Satori

Experience Satori, Instant Illumination
as taught by Zen Master Rama – Dr. Frederick Lenz

“After some meditation, while working in the field, while talking with someone, while making love, while meditating up on the mountain having renounced all people, suddenly the light breaks through, and for a short timeless time we experience eternity in its unmanifest form. This is satori. It's comparable to salvikalpa samadhi. Something happens — something triggers it — it goes off. And it rises — it rises up the shushumna, the spinal astral tube. It gradually moves up through the chakras, and it reaches the thousand-petaled lotus of light at the top — enlightenment, satori, states of attention, perfection!”
Zen Master Rama

Satori is Instant Illumination

“Enlightenment doesn’t occur all at once.” says Zen Master Rama. “There isn’t one day when suddenly you achieve full enlightenment. Enlightenment has occurred over a period of time. In Zen we talk about satori and experiencing satori. Satori is salvikalpa or nirvikalpa samadhi. The idea is that after many years of meditation, one day you have a flash of intuition, you see life in its true essence, you go into salvikalpa samadhi. Just one experience in salvikalpa samadhi will change your life. You’ll never be the same. The old self will dissolve and you’ll experience a rebirth. In this life, you’ll be reborn and transformed.

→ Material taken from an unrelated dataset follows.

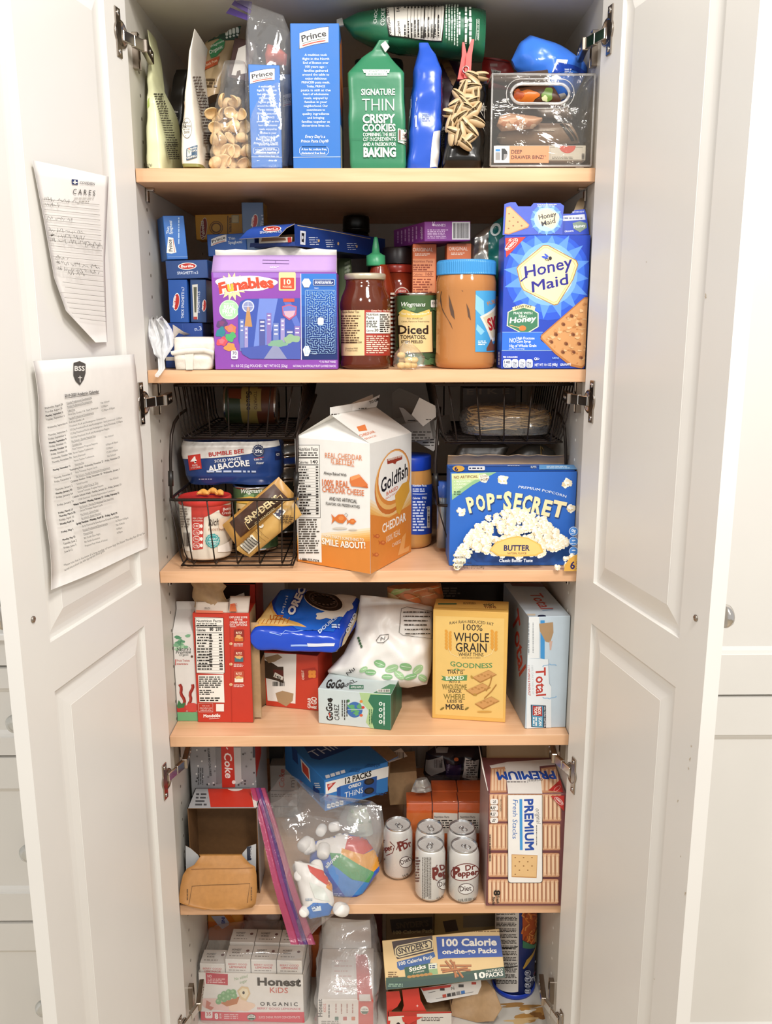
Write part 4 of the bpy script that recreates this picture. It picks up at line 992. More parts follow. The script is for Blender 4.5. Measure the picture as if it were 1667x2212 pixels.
c.done('pasta_box','blue spaghetti box with a narrow window, standing on edge by the red sauce jar','box')
c=Carton((360,603),(450,600.5),562,.072,Y=.058,mat='#27457c',topR=405);a=c.front();barilla(a,404.5,575,40,15,-2);a.text('SPAGHETTI n.5',383,593,428,591.5,6.5,'#d5deee',.008)
c.done('pasta_box','blue spaghetti box lying flat under the upright thin spaghetti box','box')
c=Carton((361,561),(406,560),466,.05,Y=(.062,.075),mat='#2d68b4',topR=380);a=c.front();a.text('Thin',365,506,365.5,490,6,'#dfe8ea',.01);a.text('Spaghetti',372,506,371,477,6.5,'#dfe8ea',.01)
a.poly([(359,546),(363,512),(374,514),(381,545),(370,548)],'#e9e6dc');a.text('Prince',373,543,370,517,8.5,'#17151a',.02);a.line([(377,545),(373.5,516)],1.2,'#b5482f');a.rows(384,470,388,530,1,'#a9c3e0',4,.6,.1,0,True);a.line([(362,555),(405,554)],.8,'#8fb0da')
c.done('pasta_box','light blue thin spaghetti box standing upright on top of the left stack','box')
# sauce jar mostly behind the purple box
jc=atY((489,700),.172);jc.z=S2
GLASSR=M('#7c2413',.12,0,'solid')
g=G();zt=atY((487,557),.16).z-S2
g.lathe(jc,[(.001,0),(.033,0),(.036,.004),(.036,zt-.062),(.034,zt-.05),(.028,zt-.034),(.022,zt-.022),(.022,zt-.014)],GLASSR)
cy=Cyl(V3((jc.x,jc.y,0)),.0362);a=Art(g,cy,.5,.0002)
a.poly([(444,622),(500,622),(500,720),(444,720)],'#e6dcc4');a.ell(462,650,15,22,'#6a3428');a.ell(462,650,12,18,'#c07a58');a.rect(456,640,470,665,'#8a4a34');a.text('RAO\u2019S',446,702,480,702,14,'#7c3022',.01);a.text('HOMEMADE',449,713,490,713,5.5,'#7c3022')
jar=empty('sauce_jar',jc,'red sauce jar with cream label peeking out left of the purple box','jar');g.build('glass_body',jar)
g=G();g.lathe(jc+V3((0,0,zt-.016)),[(.001,0),(.0245,0),(.025,.002),(.025,.013),(.0235,.0155),(.001,.016)],M('#26211e',.3,0,'solid'));g.build('lid',jar)
c=Carton((450,554),(534,551),505,.05,Y=.145,mat='#2a5fae',topR=492);a=c.front();prince_logo(a,456,532,489,522,3,15);a.text('Thin',493,518,508,517,6,'#dfe8ea',.01);a.text('Spaghetti',493,527,523,525,6.5,'#dfe8ea',.01)
c.done('pasta_box','blue thin spaghetti box lying across the sauce jar lid','box');ZP=c.P(0,c.h).z
c=Carton((424,518),(537,516),463,.045,free=True,Y=.20,mat='#dd9f2f',topR=480);a=c.front();a.ell(440,494,24,7.5,'#e8dcc0',-84);a.ell(440,494,22.5,6.5,'#8f2a20',-84);a.text('Velveeta',443,514,439,476,8,'#f0e6d2',.02)
a.ell(467,492,14.5,14.5,'#5a3a1c');a.ell(467,492,13,13,'#dd9f2f');a.ell(467,492,11.5,11.5,'#7a4e20');a.ell(467,492,8.5,8.5,'#e0ab4a');a.rect(491,466,493,510,'#5a3a1c');a.rows(495,470,500,505,2,'#5a3a1c',6,.7,.1,0,True);a.rect(500,464,516,482,'#e6d2a0');a.outline([(501,465),(515,465),(515,481),(501,481)],.8,'#3a2a16')
c.done('cheese_box','yellow cheese box lying behind the blue pasta boxes','box')
c=Carton((534,793),(579,793),437,.05,Y=.148,mat='#5f789c',topR=559,rough=.22);a=c.front();barilla(a,550,478,31,14,-82);a.text('SPAGHETTI n.5',566,530,570,464,6,'#d5deee',.008);a.line([(576,440),(575,500)],2.5,'#8fa2b8')  # blue card greyed: glare put into the base colour
r=c.right();r.mode='st';r.poly([(0,0),(.05,0),(.05,c.h),(0,c.h)],'#b98a3e')
c.done('pasta_box','shiny blue spaghetti box with painted grey glare, standing upright in the middle of the pasta boxes','box')
# opened spaghetti box
zb0=atY((638,531),.022).z;P0=atZ((638,531),zb0);d=V3((math.sin(math.radians(31)),math.cos(math.radians(31)),0));e=V3((d.y,-d.x,0))
wb=.078;hb=atP((638,484),P0,d).z-zb0
root=empty('pasta_box',P0,'opened dark blue spaghetti box lying slantwise with its end flap raised','box')
g=G();O=P0-e*wb;NV='#1c3a80';L=.262;up=V3((0,0,1))
t=.0012
g.obox(O,e,up,-d,wb,t,L,M(NV,.35),0);g.obox(O+up*(hb-t),e,up,-d,wb,t,L,M(NV,.35),0)
g.obox(O+up*t,e,up,-d,t,hb-2*t,L,M(NV,.35),0);g.obox(O+e*(wb-t)+up*t,e,up,-d,t,hb-2*t,L,M(NV,.35),0);g.obox(O+d*(L-t)+e*t+up*t,e,up,-d,wb-2*t,hb-2*t,t,M(NV,.35),0)
g.obox(O+e*.004+up*t+d*.012,e,up,-d,wb-.012,hb*.55,L-.03,M('#8a6d48',.5,0,'board'),0)
a=Art(g,Plane(P0,d,up,e),.35)
a.line([(642,487),(720,500),(800,516)],1.2,'#c9b27a');a.poly([(648,498),(660,500),(659,529),(648,528)],'#d5d9e2');a.poly([(651,503),(657,504),(656,524),(651,522)],'#1a1c22');a.ell(653.5,513,1.5,4,'#d5d9e2')
for x in(666,702,748):a.rows(x,508+(x-648)*.16,x+22,528+(x-648)*.13,4,'#b9c2da',x,.4,.3,3)
for x in(688,730,770):a.ell(x,514+(x-648)*.15,2,3.4,'#c9a878')
g.build('carton',root)
g=G();fp=Plane(O,e,up,-d);a=Art(g,fp,.35)
card_poly(g,Plane(O-d*.001,e,up,-d),[(540,534),(638,531),(637,522),(541,525)],NV,NV,.0008)
card_poly(g,Plane(O-d*.002,e,up,-d),[(560,526),(630,523),(631,512),(560,513)],'#cfc8ba','#cfc8ba',.0008)
a=Art(g,Plane(O-d*.0032,e,up,-d),.35,.0002);a.poly([(564,522),(618,519),(616,514),(566,514)],'#7c5c40');a.poly([(622,524),(630,523),(629,512),(621,513)],'#b03028')
g.build('end_panel',root)
f0=atP((546,487),O+up*hb,up*0+(-d));
pA,pB=O+up*hb,O+e*wb+up*hb;lf=(-d*.030-up*.020)
g=G();g.sheet([[pA,pB],[pA+lf*.5+up*.003-e*.001,pB+lf*.5+up*.003-e*.004],[pA+lf-e*.004,pB+lf-e*.008]],(M('#b8a88c',.6,0,'board'),M('#24489a',.35)),.0007)
nf=Plane(pA+V3((0,0,.0)),e,-lf.normalized());a=Art(g,Drape(nf,g.bvh(),.008),.35,.0003);barilla(a,588,496,40,13,-3);a.text('SPAGHETTI n.5',562,506.5,609,504,5,'#d5deee',.008)
s=g.build('end_flap',root);s['label']='raised blue end flap with a red oval'
# --- purple fruit snack box
PUR='#8744a6'
c=Carton((465,797),(729.5,797),588,.066,Y=.004,mat=PUR,topR=595);a=c.front()
a.poly([(460,588),(729,591),(729,600),(461,600)],'#9a6cc0')
for i in range(8):y0=591+i*23.2;a.poly([(649,y0),(729.5,y0),(729.5,y0+23.4),(650,y0+23.4)],('#2f74c6','#2b69bd','#265eb3','#2152a6','#1d4696','#193b85','#163174','#142a66')[i])
a.line([(649.5,591),(651,777)],1.6,'#dcd3e8')
a.star(501,619,31,19,14,'#f4e3a0',.2);a.blob(532,612,64,17,'#f2ece4',3,.08);a.text('Funables',474,634,592,621,23,'#d8482c',.05,.0,4,'#f2ece4',.06)
a.text('u',492,629,505,628,22,'#f0b83a',.05)
a.rrect(602,588,638.5,628,3,'#f0d79a');a.rrect(605.5,600,635.5,625,2,'#cf4a2e');a.text('10',613,614,628,614,11,'#f4e6c2',.03);a.text('POUCHES',611,621.5,630,621.5,4.2,'#f4e6c2',.01)
a.ell(495,669,21.5,21.5,'#cfe6cc');a.ell(495,669,20,20,'#a6d0a6');a.text('MADE WITH',484,658,506,658,3.6,'#f2f6ee');a.text('REAL',484,667,507,667,8,'#f2f6ee',.03);a.text('FRUIT',481,677,510,677,9,'#f2f6ee',.03);a.text('PUREE*',488,683,503,683,4,'#f2f6ee',.01)
for x,y,cc in((480,699,'#5a4070'),(499,710,'#cf7a50'),(477,718,'#2f7f8c'),(498,728,'#4fa868'),(480,738,'#d0505c'),(497,750,'#d8914a')):a.blob(x,y,11,10,cc,x,.25);a.blob(x-1,y-1,6,5,cc.replace('5','7'),x+1,.2)
a.poly([(530,646),(648,644),(649,776),(540,775),(522,762),(515,735),(514,668),(519,652)],'#3b53a8');a.poly([(560,645),(600,645),(575,775),(545,775)],'#6f86cf');a.poly([(610,645),(625,645),(648,700),(648,730)],'#5a6fc0')
a.ell(536,662,13,13,'#c9cfe8');a.ell(536,662,10.5,10.5,'#8890b8');a.poly([(534,662),(538,662),(545,706),(528,706)],'#b98a58');a.line([(526,662),(546,662)],1,'#c9cfe8');a.line([(536,652),(536,672)],1,'#c9cfe8')
for i,(x,w_,y)in enumerate(((518,9,690),(528,8,705),(560,13,690),(576,10,676),(590,12,698),(606,9,688),(618,16,712),(636,12,704))):a.rect(x,y,x+w_,758,('#6f7fb8','#9a8fc0','#50589a','#8470b0')[i%4]);[a.rect(x+2,y+4+k*9,x+w_-2,y+7+k*9,'#d8d4ea')for k in range(3)]
a.poly([(520,752),(648,736),(649,776),(541,775),(524,765)],'#4858a8');a.poly([(570,775),(590,746),(600,746),(620,775)],'#8b8fb0');a.blob(630,732,16,10,'#8fae8a',7,.25);a.blob(600,742,18,8,'#7da58c',8,.25)
a.rect(612,645,636,652,'#d0503c');a.poly([(609,662),(624,657),(641,662),(640,680),(625,692),(611,681)],'#c05a78');a.poly([(611,664),(624,660),(639,664),(637,679),(625,688),(613,679)],'#6f78c0');a.poly([(613,672),(638,671),(634,682),(625,687),(616,682)],'#d8a8b8')
a.rrect(499.5,757,514,776,3,'#f0ecf4');a.text('70',502.5,766,511.5,766,7,'#3a2a50',.02);a.rows(502,768,512,774,2,'#6a5a80',5)
a.poly([(652,610),(657,602),(667,602),(672,611),(667,621),(657,621)],'#e9e8f0');a.poly([(654,755),(659,747),(667,748),(671,758),(666,769),(658,769)],'#e9e8f0');a.rrect(676,603,723,617,3,'#c9d6ea');a.rrect(677,604,722,616,2.5,'#233a78');a.rows(680,606,720,614,3,'#dfe6f2',9);a.text('Start',679,624,688,624,3.6,'#dfe6f2');a.text('Finish',674,765,684,765,3.6,'#dfe6f2')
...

“Enlightenment is difficult to discuss, of course, because there are different types of enlightenment, we could say. There are the enlightenments that occur every day when we meditate. That’s a type of enlightenment. When we just perceive something in a new way, that’s a type of enlightenment. There are satori illuminations when we have a very high meditation. And classically, when you have a satori illumination, for about 40 days afterwards you will be in a very high state of awareness. You experience satori, you go into a type of enlightened state. But then, after that time has passed, gradually your consciousness will return to the world.

“Enlightenment, from my point of view, does not involve going into samadhi a few times or having a few satori experiences. Over a period of years of going into samadhi day after day, night after night, for hundreds and thousands of hours, enlightenment takes place. The way I define it is self-realization. That is to say, enlightenment doesn’t simply mean that you’ve gone up a few times and seen the white light of eternity and merged with the all. I would say that’s a basic level of samadhi. Enlightenment has to do with the erasure of the samskaras, the past life tendencies, after you’ve gone into samadhi for hundreds and thousands of hours, many, many times over a period of years.”